POV-Ray : Newsgroups : povray.binaries.animations : Newtonian space fight, again : Newtonian space fight, again Server Time
18 Jul 2024 18:23:45 EDT (-0400)
  Newtonian space fight, again  
From: Tom York
Date: 13 Apr 2004 15:10:00
Message: <web.407c3804c6b0ccf62ff34a90@news.povray.org>
Many people might remember Slime's spectacular Space Fight animations from
2002, and a rather smaller number may remember the early stages of the
Newtonian space flight simulator I started on last year. The initial
version wasn't too sophisticated, but some improvements have taken place.

http://www.compsoc.man.ac.uk/~tomy/graphics/graphics_anim.html

The two animations use the DivX 5.05 codec, and are 10MB and 6MB in size.
They were created using POV-Ray 3.5. Rendering times were typically less
than 10 seconds per frame on a 2.6GHz P4, although see later about the CSG
damage effects under "Things wrong".

As before, Newton's laws of motion are in full effect. Ships turn themselves
using thrusters and can travel in one direction whilst facing in a
different direction. Power supplies are now modelled so weapons charge up
correctly, and engines consume power when used (although in these
animations none of the ships had to dip into their reserves of energy).
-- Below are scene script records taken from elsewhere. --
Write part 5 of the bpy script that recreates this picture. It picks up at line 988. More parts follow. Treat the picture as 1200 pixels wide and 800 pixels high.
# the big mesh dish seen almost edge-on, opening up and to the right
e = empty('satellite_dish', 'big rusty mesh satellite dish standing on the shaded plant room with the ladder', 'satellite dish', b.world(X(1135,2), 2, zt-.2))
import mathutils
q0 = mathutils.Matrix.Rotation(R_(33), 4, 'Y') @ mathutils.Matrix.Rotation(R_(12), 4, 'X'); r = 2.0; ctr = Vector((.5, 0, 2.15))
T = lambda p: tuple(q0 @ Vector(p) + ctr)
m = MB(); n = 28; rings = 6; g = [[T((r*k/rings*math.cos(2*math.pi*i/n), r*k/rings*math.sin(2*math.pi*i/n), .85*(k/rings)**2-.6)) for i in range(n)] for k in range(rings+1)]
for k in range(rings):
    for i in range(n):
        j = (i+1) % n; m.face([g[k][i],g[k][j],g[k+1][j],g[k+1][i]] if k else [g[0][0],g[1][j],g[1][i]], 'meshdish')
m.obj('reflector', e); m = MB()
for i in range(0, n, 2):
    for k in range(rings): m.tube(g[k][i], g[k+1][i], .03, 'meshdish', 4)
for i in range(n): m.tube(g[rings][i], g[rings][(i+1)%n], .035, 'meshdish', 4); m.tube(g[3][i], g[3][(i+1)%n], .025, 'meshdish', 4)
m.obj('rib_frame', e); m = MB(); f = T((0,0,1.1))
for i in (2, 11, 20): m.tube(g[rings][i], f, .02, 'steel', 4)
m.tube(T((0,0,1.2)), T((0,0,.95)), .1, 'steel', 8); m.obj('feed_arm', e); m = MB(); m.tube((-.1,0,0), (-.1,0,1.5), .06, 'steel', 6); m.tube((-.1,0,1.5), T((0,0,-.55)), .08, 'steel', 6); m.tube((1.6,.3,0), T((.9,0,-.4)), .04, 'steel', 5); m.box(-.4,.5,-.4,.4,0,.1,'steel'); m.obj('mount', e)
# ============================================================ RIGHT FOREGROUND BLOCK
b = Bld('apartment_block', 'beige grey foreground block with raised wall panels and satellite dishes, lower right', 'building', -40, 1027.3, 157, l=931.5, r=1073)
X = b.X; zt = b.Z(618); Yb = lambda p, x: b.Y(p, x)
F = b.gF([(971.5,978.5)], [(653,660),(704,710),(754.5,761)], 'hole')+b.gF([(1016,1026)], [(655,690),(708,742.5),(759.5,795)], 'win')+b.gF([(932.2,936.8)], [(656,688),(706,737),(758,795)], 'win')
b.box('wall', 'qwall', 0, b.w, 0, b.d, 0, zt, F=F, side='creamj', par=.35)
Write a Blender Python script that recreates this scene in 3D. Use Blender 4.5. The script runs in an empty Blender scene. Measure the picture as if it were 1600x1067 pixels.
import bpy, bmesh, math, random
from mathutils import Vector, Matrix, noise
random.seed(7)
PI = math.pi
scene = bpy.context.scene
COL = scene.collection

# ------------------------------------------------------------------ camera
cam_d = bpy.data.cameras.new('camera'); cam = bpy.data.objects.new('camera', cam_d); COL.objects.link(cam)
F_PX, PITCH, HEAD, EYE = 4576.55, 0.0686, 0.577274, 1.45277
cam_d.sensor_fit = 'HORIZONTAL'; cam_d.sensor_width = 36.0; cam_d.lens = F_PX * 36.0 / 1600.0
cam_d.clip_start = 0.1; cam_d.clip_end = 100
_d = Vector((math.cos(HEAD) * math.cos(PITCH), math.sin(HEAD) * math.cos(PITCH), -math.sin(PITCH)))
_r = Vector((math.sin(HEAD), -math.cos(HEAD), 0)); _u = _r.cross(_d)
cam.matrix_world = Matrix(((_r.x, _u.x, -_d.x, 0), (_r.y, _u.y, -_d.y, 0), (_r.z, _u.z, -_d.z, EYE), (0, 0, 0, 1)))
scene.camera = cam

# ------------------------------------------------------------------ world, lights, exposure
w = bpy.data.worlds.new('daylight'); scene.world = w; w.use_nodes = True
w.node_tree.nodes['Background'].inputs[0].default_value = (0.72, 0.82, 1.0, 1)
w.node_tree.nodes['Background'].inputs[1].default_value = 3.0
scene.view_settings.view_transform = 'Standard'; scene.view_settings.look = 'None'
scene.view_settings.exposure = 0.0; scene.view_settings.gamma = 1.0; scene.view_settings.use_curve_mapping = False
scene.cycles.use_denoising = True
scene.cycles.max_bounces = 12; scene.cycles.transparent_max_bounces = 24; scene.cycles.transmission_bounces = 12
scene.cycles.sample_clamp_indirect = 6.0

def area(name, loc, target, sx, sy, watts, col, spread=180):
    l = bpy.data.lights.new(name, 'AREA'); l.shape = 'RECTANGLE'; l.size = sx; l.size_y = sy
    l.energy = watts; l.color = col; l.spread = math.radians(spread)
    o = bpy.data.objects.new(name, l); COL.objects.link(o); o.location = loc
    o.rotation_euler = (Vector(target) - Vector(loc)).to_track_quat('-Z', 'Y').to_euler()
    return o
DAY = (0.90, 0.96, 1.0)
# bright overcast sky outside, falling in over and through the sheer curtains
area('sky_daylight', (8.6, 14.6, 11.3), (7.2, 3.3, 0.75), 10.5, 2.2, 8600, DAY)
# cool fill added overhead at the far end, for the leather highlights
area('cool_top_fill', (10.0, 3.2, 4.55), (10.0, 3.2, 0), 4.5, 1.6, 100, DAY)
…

Damage modelling is a little bit more sophisticated than before. Weapon
strikes remove bits of hull (although glancing/weak hits just cause a
scorch mark). Critical "locations" like power supplies, control centres etc
are not modelled, but this would be a minor addition. Ships can use weapons
on independently targetting turrets, but the turrets track instantly and
perfectly at the moment. Turrets carry their scorch marks/damage with them
as they rotate, which was tricky to do but opened the door for
location-specific damage. If a ship takes enough structural damage it will
flee from the nearest attacker.

Things wrong:

The CSG damage looks bad. Scorch marks are simple textured discs aligned
with the hull surface, which is obvious on strongly curved surfaces. CSG
differences are used to cut out damaged areas, but lead to a huge slowdown
in rendering, since I'm essentially subtracting small objects from a large
union. I plan to tackle the first with higher order surfaces. For the
second problem one solution might be to require ship models to have all
their
component objects available through an array, but it's not something I'd
enjoy. This CSG difference issue is the only problem that particularly vexes
me at the moment.

The AI is simplistic, which combined with the fixed view in these animations
makes "rubber-banding" painfully obvious. Since the AI is customizable on a
per-ship basis by the user, this is not a fixed limitation.

Things missing:

There is no collision detection, although the default AI can predict
collisions and will attempt to avoid them. I have tried using voxel-based
collision detection but it is very slow and I didn't achieve a very good
solution.

Explosions. The damage system, like the AI, is user customisable so this is
my own fault, I just haven't got around to pyrotechnics yet.